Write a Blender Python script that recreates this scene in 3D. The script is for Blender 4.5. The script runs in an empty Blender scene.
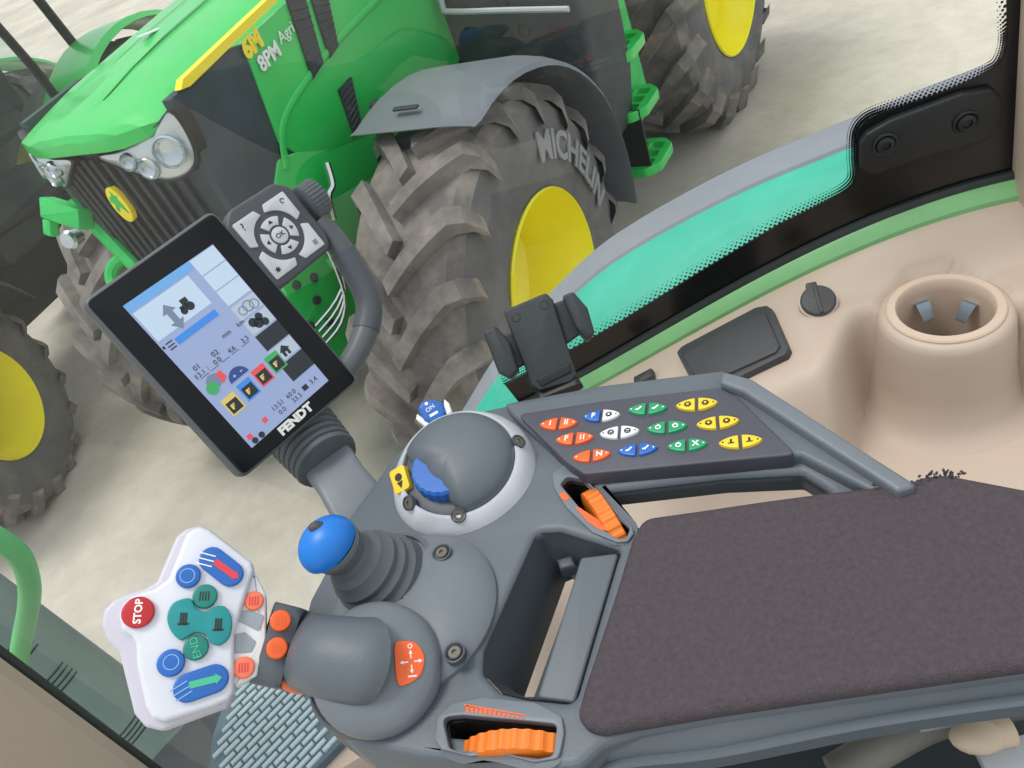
import bpy, bmesh, math, random
from mathutils import Vector, Matrix, noise
random.seed(7)
PI = math.pi
COL = bpy.context.scene.collection
V = Vector
# ------------------------------------------------------------------ camera numbers (eye height, tilt, roll, focal length in pixels)
PITCH, ROLL, FPX, EYE = 0.6840172, 0.4075997, 780.05, 2.3164
CAM = V((0, 0, EYE))
_F = V((0, math.cos(PITCH), -math.sin(PITCH)))
_U = V((0, math.sin(PITCH), math.cos(PITCH)))
IX = V((1, 0, 0)) * math.cos(ROLL) - _U * math.sin(ROLL)
IY = -V((1, 0, 0)) * math.sin(ROLL) - _U * math.cos(ROLL)
UP = V((0, 0, 1))
YAW = math.radians(-19)                                   # the cab's own axes: A points to its rear, O to its right-hand side
A = V((math.cos(YAW), math.sin(YAW), 0))
O = V((-math.sin(YAW), math.cos(YAW), 0))

def ray(p): return _F * FPX + IX * (p[0] - 512) + IY * (p[1] - 384)
def hit(p, P0, n):
    r = ray(p); return CAM + r * ((P0 - CAM).dot(n) / r.dot(n))
def U(p, z): return hit(p, V((0, 0, z)), UP)              # point on a level plane
def Q(p, q): return hit(p, O * q, O)                      # point on a plane parallel to the cab's side
def D(p, d): return CAM + ray(p).normalized() * d         # point at a distance
def RQ(r, q, z): return A * r + O * q + UP * z
def toview(P): return (CAM - P).normalized()

# ------------------------------------------------------------------ frames
def frame(o, x, n):
    n = n.normalized(); x = (x - n * x.dot(n)).normalized(); y = n.cross(x)
    M = Matrix(((x.x, y.x, n.x, o.x), (x.y, y.y, n.y, o.y), (x.z, y.z, n.z, o.z), (0, 0, 0, 1)))
    return M
def faxis(p0, p1, hint=UP):
    n = (p1 - p0)
    h = hint if abs(hint.dot(n.normalized())) < .95 else V((1, 0, 0))
    return frame(p0, h, n)
def loc2(fr, p, h=0.0):
    n = fr.col[2].xyz; P = hit(p, fr.col[3].xyz + n * h, n)
    l = fr.inverted() @ P; return (l.x, l.y)
def pl(fr, ps, h=0.0): return [loc2(fr, p, h) for p in ps]
ID = Matrix.Identity(4)
def T(x, y, z): return Matrix.Translation((x, y, z))

# ------------------------------------------------------------------ 2-D outline helpers
def area(p): return sum(p[i][0]*p[(i+1) % len(p)][1]-p[(i+1) % len(p)][0]*p[i][1] for i in range(len(p)))/2
def ccw(p): return list(p) if area(p) > 0 else list(reversed(p))
def fillet(p, r, n=4):
    p = ccw(p); out = []
    N = len(p)
    for i in range(N):
        ri = r[i] if isinstance(r, (list, tuple)) else r
        a, b, c = V(p[i-1]), V(p[i]), V(p[(i+1) % N])
        u, v = (a-b), (c-b)
        lu, lv = u.length, v.length
        if lu < 1e-9 or lv < 1e-9: continue
        u /= lu; v /= lv
        cs = max(-1, min(1, u.dot(v))); ang = math.acos(cs)
        if ri <= 0 or ang > 3.05: out.append((b.x, b.y)); continue
        t = min(ri/math.tan(ang/2), .45*lu, .45*lv)
        s, e = b+u*t, b+v*t
        for k in range(n+1):
            f = k/n
            q = s*(1-f)**2 + b*2*f*(1-f) + e*f*f
            out.append((q.x, q.y))
    return out
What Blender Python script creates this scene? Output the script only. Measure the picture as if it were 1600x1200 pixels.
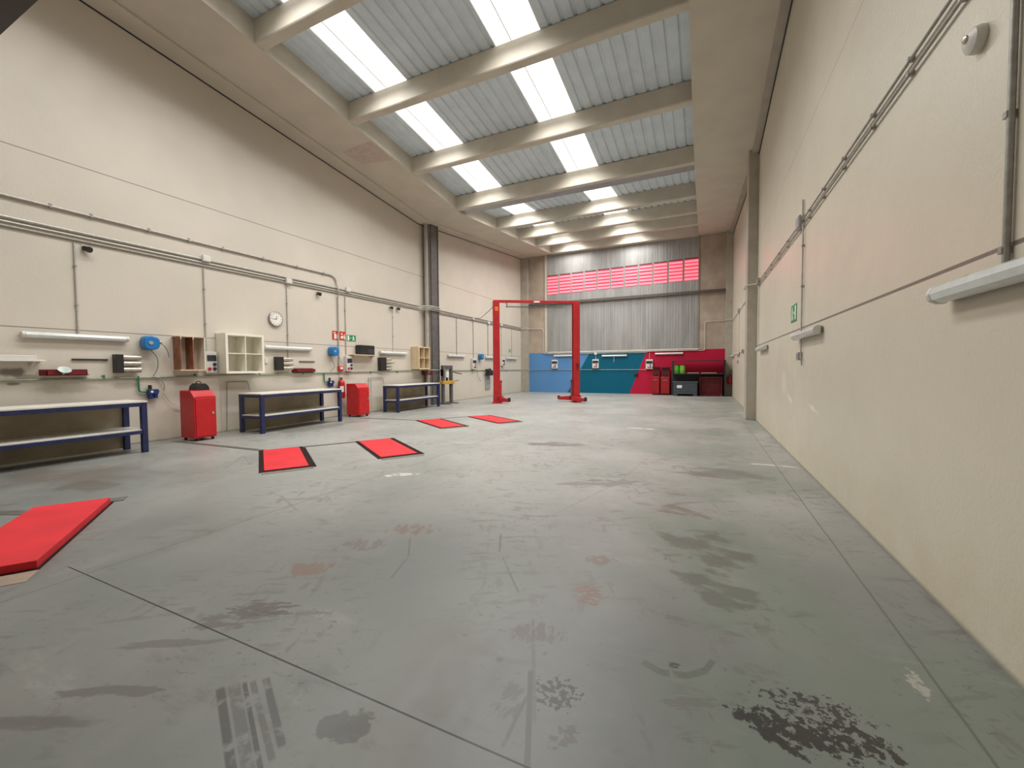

....

_Directive_
Exclude the pictures and transcribe all of the entries exactly.

_The completed task_
Write a Blender Python script that recreates this scene in 3D. The script is for Blender 4.5. The script runs in an empty Blender scene.
import bpy, bmesh, math, random
from mathutils import Vector, Matrix, noise
random.seed(7)
PI = math.pi
COL = bpy.context.scene.collection
V = Vector
# ------------------------------------------------------------------ camera numbers (eye height, tilt, roll, focal length in pixels)
PITCH, ROLL, FPX, EYE = 0.6840172, 0.4075997, 780.05, 2.3164
CAM = V((0, 0, EYE))
_F = V((0, math.cos(PITCH), -math.sin(PITCH)))
_U = V((0, math.sin(PITCH), math.cos(PITCH)))
IX = V((1, 0, 0)) * math.cos(ROLL) - _U * math.sin(ROLL)
IY = -V((1, 0, 0)) * math.sin(ROLL) - _U * math.cos(ROLL)
UP = V((0, 0, 1))
YAW = math.radians(-19)                                   # the cab's own axes: A points to its rear, O to its right-hand side
A = V((math.cos(YAW), math.sin(YAW), 0))
O = V((-math.sin(YAW), math.cos(YAW), 0))

def ray(p): return _F * FPX + IX * (p[0] - 512) + IY * (p[1] - 384)
def hit(p, P0, n):
    r = ray(p); return CAM + r * ((P0 - CAM).dot(n) / r.dot(n))
def U(p, z): return hit(p, V((0, 0, z)), UP)              # point on a level plane
def Q(p, q): return hit(p, O * q, O)                      # point on a plane parallel to the cab's side
def D(p, d): return CAM + ray(p).normalized() * d         # point at a distance
def RQ(r, q, z): return A * r + O * q + UP * z
def toview(P): return (CAM - P).normalized()

# ------------------------------------------------------------------ frames
def frame(o, x, n):
    n = n.normalized(); x = (x - n * x.dot(n)).normalized(); y = n.cross(x)
    M = Matrix(((x.x, y.x, n.x, o.x), (x.y, y.y, n.y, o.y), (x.z, y.z, n.z, o.z), (0, 0, 0, 1)))
    return M
def faxis(p0, p1, hint=UP):
    n = (p1 - p0)
    h = hint if abs(hint.dot(n.normalized())) < .95 else V((1, 0, 0))
    return frame(p0, h, n)
def loc2(fr, p, h=0.0):
    n = fr.col[2].xyz; P = hit(p, fr.col[3].xyz + n * h, n)
    l = fr.inverted() @ P; return (l.x, l.y)
def pl(fr, ps, h=0.0): return [loc2(fr, p, h) for p in ps]
ID = Matrix.Identity(4)
def T(x, y, z): return Matrix.Translation((x, y, z))

# ------------------------------------------------------------------ 2-D outline helpers
def area(p): return sum(p[i][0]*p[(i+1) % len(p)][1]-p[(i+1) % len(p)][0]*p[i][1] for i in range(len(p)))/2
def ccw(p): return list(p) if area(p) > 0 else list(reversed(p))
def fillet(p, r, n=4):
    p = ccw(p); out = []
    N = len(p)
    for i in range(N):
        ri = r[i] if isinstance(r, (list, tuple)) else r
        a, b, c = V(p[i-1]), V(p[i]), V(p[(i+1) % N])
        u, v = (a-b), (c-b)
        lu, lv = u.length, v.length
        if lu < 1e-9 or lv < 1e-9: continue
        u /= lu; v /= lv
        cs = max(-1, min(1, u.dot(v))); ang = math.acos(cs)
        if ri <= 0 or ang > 3.05: out.append((b.x, b.y)); continue
        t = min(ri/math.tan(ang/2), .45*lu, .45*lv)
        s, e = b+u*t, b+v*t
        for k in range(n+1):
            f = k/n
            q = s*(1-f)**2 + b*2*f*(1-f) + e*f*f
            out.append((q.x, q.y))
    return out
What Blender Python script creates this scene? Output the script only. Measure the picture as if it were 1600x1200 pixels.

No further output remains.